**EXERCISE TASK:**
Output all lines exactly, with nothing added or dropped.
:: DATA EXTRACT
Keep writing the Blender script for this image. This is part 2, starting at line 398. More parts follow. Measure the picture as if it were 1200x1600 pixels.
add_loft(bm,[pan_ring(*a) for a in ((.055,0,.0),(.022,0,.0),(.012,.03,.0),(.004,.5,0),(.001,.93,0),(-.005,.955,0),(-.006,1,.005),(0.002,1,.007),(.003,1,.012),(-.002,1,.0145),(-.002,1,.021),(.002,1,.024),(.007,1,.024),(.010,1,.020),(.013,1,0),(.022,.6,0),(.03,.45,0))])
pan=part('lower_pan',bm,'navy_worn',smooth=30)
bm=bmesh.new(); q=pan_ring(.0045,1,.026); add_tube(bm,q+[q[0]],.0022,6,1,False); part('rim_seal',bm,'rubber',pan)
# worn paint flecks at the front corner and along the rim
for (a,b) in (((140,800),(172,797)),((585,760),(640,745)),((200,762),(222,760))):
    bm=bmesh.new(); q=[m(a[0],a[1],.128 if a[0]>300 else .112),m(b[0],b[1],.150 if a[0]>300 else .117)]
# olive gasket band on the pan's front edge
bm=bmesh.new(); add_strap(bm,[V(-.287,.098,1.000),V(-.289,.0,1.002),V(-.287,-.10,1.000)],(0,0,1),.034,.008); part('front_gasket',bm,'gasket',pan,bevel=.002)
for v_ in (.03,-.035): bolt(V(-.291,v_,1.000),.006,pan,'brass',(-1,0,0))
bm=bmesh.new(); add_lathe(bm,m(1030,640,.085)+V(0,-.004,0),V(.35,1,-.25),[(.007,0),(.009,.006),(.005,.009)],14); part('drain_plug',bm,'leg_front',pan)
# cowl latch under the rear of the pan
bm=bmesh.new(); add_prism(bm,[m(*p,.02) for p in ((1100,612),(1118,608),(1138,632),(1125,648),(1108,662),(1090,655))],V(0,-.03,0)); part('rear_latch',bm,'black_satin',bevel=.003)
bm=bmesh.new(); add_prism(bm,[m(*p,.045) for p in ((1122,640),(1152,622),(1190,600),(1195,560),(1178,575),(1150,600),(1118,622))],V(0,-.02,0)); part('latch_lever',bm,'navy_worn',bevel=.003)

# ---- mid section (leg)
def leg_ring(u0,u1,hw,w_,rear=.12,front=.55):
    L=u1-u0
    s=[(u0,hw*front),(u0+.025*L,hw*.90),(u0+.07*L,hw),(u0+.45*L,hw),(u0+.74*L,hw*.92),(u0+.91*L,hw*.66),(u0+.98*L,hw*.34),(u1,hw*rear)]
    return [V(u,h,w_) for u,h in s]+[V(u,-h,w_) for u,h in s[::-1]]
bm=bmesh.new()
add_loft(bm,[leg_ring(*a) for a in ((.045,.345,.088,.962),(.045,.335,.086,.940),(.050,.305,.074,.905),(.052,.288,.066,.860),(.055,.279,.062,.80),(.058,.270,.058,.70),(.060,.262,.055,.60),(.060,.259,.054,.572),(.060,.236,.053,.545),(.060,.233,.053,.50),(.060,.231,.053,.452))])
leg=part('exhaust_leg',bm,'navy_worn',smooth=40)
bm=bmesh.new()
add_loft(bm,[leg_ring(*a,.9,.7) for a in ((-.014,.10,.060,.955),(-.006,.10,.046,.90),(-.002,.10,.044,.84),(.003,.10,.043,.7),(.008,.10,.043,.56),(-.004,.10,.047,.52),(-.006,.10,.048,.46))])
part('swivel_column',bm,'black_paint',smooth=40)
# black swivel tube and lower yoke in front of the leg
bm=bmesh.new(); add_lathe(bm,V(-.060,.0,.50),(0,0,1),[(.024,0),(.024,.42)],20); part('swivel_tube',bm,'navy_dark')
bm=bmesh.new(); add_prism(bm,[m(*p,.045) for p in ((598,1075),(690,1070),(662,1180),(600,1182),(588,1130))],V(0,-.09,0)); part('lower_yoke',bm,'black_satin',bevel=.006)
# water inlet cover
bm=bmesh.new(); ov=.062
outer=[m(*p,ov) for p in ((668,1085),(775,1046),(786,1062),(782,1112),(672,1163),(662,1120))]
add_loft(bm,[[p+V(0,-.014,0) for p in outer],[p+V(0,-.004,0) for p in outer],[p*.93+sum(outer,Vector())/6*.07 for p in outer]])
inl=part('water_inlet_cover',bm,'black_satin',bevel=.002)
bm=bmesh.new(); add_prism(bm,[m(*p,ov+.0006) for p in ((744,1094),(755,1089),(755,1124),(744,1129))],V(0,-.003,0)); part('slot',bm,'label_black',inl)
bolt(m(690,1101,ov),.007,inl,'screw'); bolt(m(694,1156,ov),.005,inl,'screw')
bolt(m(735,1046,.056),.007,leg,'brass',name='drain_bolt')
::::
**EXERCISE RESPONSE:**
Keep writing the Blender script for this image. This is part 2, starting at line 398. More parts follow. Measure the picture as if it were 1200x1600 pixels.
add_loft(bm,[pan_ring(*a) for a in ((.055,0,.0),(.022,0,.0),(.012,.03,.0),(.004,.5,0),(.001,.93,0),(-.005,.955,0),(-.006,1,.005),(0.002,1,.007),(.003,1,.012),(-.002,1,.0145),(-.002,1,.021),(.002,1,.024),(.007,1,.024),(.010,1,.020),(.013,1,0),(.022,.6,0),(.03,.45,0))])
pan=part('lower_pan',bm,'navy_worn',smooth=30)
bm=bmesh.new(); q=pan_ring(.0045,1,.026); add_tube(bm,q+[q[0]],.0022,6,1,False); part('rim_seal',bm,'rubber',pan)
# worn paint flecks at the front corner and along the rim
for (a,b) in (((140,800),(172,797)),((585,760),(640,745)),((200,762),(222,760))):
    bm=bmesh.new(); q=[m(a[0],a[1],.128 if a[0]>300 else .112),m(b[0],b[1],.150 if a[0]>300 else .117)]
# olive gasket band on the pan's front edge
bm=bmesh.new(); add_strap(bm,[V(-.287,.098,1.000),V(-.289,.0,1.002),V(-.287,-.10,1.000)],(0,0,1),.034,.008); part('front_gasket',bm,'gasket',pan,bevel=.002)
for v_ in (.03,-.035): bolt(V(-.291,v_,1.000),.006,pan,'brass',(-1,0,0))
bm=bmesh.new(); add_lathe(bm,m(1030,640,.085)+V(0,-.004,0),V(.35,1,-.25),[(.007,0),(.009,.006),(.005,.009)],14); part('drain_plug',bm,'leg_front',pan)
# cowl latch under the rear of the pan
bm=bmesh.new(); add_prism(bm,[m(*p,.02) for p in ((1100,612),(1118,608),(1138,632),(1125,648),(1108,662),(1090,655))],V(0,-.03,0)); part('rear_latch',bm,'black_satin',bevel=.003)
bm=bmesh.new(); add_prism(bm,[m(*p,.045) for p in ((1122,640),(1152,622),(1190,600),(1195,560),(1178,575),(1150,600),(1118,622))],V(0,-.02,0)); part('latch_lever',bm,'navy_worn',bevel=.003)

# ---- mid section (leg)
def leg_ring(u0,u1,hw,w_,rear=.12,front=.55):
    L=u1-u0
    s=[(u0,hw*front),(u0+.025*L,hw*.90),(u0+.07*L,hw),(u0+.45*L,hw),(u0+.74*L,hw*.92),(u0+.91*L,hw*.66),(u0+.98*L,hw*.34),(u1,hw*rear)]
    return [V(u,h,w_) for u,h in s]+[V(u,-h,w_) for u,h in s[::-1]]
bm=bmesh.new()
add_loft(bm,[leg_ring(*a) for a in ((.045,.345,.088,.962),(.045,.335,.086,.940),(.050,.305,.074,.905),(.052,.288,.066,.860),(.055,.279,.062,.80),(.058,.270,.058,.70),(.060,.262,.055,.60),(.060,.259,.054,.572),(.060,.236,.053,.545),(.060,.233,.053,.50),(.060,.231,.053,.452))])
leg=part('exhaust_leg',bm,'navy_worn',smooth=40)
bm=bmesh.new()
add_loft(bm,[leg_ring(*a,.9,.7) for a in ((-.014,.10,.060,.955),(-.006,.10,.046,.90),(-.002,.10,.044,.84),(.003,.10,.043,.7),(.008,.10,.043,.56),(-.004,.10,.047,.52),(-.006,.10,.048,.46))])
part('swivel_column',bm,'black_paint',smooth=40)
# black swivel tube and lower yoke in front of the leg
bm=bmesh.new(); add_lathe(bm,V(-.060,.0,.50),(0,0,1),[(.024,0),(.024,.42)],20); part('swivel_tube',bm,'navy_dark')
bm=bmesh.new(); add_prism(bm,[m(*p,.045) for p in ((598,1075),(690,1070),(662,1180),(600,1182),(588,1130))],V(0,-.09,0)); part('lower_yoke',bm,'black_satin',bevel=.006)
# water inlet cover
bm=bmesh.new(); ov=.062
outer=[m(*p,ov) for p in ((668,1085),(775,1046),(786,1062),(782,1112),(672,1163),(662,1120))]
add_loft(bm,[[p+V(0,-.014,0) for p in outer],[p+V(0,-.004,0) for p in outer],[p*.93+sum(outer,Vector())/6*.07 for p in outer]])
inl=part('water_inlet_cover',bm,'black_satin',bevel=.002)
bm=bmesh.new(); add_prism(bm,[m(*p,ov+.0006) for p in ((744,1094),(755,1089),(755,1124),(744,1129))],V(0,-.003,0)); part('slot',bm,'label_black',inl)
bolt(m(690,1101,ov),.007,inl,'screw'); bolt(m(694,1156,ov),.005,inl,'screw')
bolt(m(735,1046,.056),.007,leg,'brass',name='drain_bolt')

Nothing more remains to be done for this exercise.